Researching otherwise: (re)envisioning research practices in light of new materialist and post-structuralist feminisms
DOI:
https://doi.org/10.22478/ufpb.1807-8214.2023v36n1.67400Keywords:
Methodology, Epistemology, Poststructuralism, New materialism, Post qualitative inquiryAbstract
This essay intends to contribute to the current debates on the need to (re)think the usual concepts and practices of the so-called “conventional humanist qualitative methodology” in the light of the epistemological and ontological foundations of feminist contributions informed by poststructuralist, posthumanist, and new materialist theories, named here, following St. Pierre (2018), as “post theories”. I seek, at first, to briefly revisit the process of destabilization of the modern triad Subject-Language-Object, heightened by the emergence of post-structuralism and theoretical positions associated with the so-called “ontological turn” underway in the human and social sciences.
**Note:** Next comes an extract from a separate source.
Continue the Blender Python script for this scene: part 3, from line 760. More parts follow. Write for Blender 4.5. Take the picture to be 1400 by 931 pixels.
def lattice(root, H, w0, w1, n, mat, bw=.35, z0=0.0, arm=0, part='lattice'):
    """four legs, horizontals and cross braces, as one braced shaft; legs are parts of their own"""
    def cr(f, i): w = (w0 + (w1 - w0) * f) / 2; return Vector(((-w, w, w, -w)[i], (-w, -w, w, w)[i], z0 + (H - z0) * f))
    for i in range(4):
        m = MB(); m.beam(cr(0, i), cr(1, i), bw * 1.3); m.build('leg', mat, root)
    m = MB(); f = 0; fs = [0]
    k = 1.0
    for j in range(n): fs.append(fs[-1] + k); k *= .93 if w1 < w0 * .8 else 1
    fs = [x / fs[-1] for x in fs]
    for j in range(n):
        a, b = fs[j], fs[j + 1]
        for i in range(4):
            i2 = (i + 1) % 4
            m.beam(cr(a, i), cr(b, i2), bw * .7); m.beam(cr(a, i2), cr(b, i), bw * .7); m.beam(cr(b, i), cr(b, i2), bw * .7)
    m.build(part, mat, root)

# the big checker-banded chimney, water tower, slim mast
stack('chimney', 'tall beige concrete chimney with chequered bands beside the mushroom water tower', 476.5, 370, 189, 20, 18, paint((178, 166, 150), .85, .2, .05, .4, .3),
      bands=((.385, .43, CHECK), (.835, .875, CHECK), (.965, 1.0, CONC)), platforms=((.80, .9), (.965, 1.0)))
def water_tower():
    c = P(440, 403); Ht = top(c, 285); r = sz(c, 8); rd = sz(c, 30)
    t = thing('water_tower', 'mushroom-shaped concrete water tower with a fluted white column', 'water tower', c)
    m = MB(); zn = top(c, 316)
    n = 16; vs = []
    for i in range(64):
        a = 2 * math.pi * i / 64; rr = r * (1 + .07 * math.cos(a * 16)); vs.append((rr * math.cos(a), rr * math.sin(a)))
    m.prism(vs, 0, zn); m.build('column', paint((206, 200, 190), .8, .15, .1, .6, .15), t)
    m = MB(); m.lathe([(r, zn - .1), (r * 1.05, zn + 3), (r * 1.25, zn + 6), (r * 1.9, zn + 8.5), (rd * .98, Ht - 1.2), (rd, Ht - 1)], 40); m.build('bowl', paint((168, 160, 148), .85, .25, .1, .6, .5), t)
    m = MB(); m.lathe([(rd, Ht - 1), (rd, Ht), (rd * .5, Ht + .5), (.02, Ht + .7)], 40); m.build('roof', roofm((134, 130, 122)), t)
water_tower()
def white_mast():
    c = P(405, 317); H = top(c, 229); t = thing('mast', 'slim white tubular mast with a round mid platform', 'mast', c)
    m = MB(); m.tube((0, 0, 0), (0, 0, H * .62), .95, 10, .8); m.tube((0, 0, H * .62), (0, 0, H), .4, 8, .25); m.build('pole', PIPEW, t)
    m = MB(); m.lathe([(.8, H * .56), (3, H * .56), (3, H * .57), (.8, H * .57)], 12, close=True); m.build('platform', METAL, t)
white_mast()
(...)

Then, against the backdrop of a sociological investigative effort theoretically informed by the articulation of new materialist and post-structuralist feminist perspectives, I critically approach the method of interviews, in order to propose alternative ways of conceiving the nature of the relationships established between “accounts” and “experience”. I also present the method of diffractive reading, arguing that it characterizes an innovative analytical procedure aligned with the epistemological and ontological commitments of studies based on “post theories”. Finally, I defend, in line with recent debates on the possibilities of “post-qualitative inquiry”, the need for social scientists to accept the pressing task of “thinking otherwise” (FOUCAULT, 1984) their usual research practices in the light of the challenges posed by contemporary political-theoretical edifices.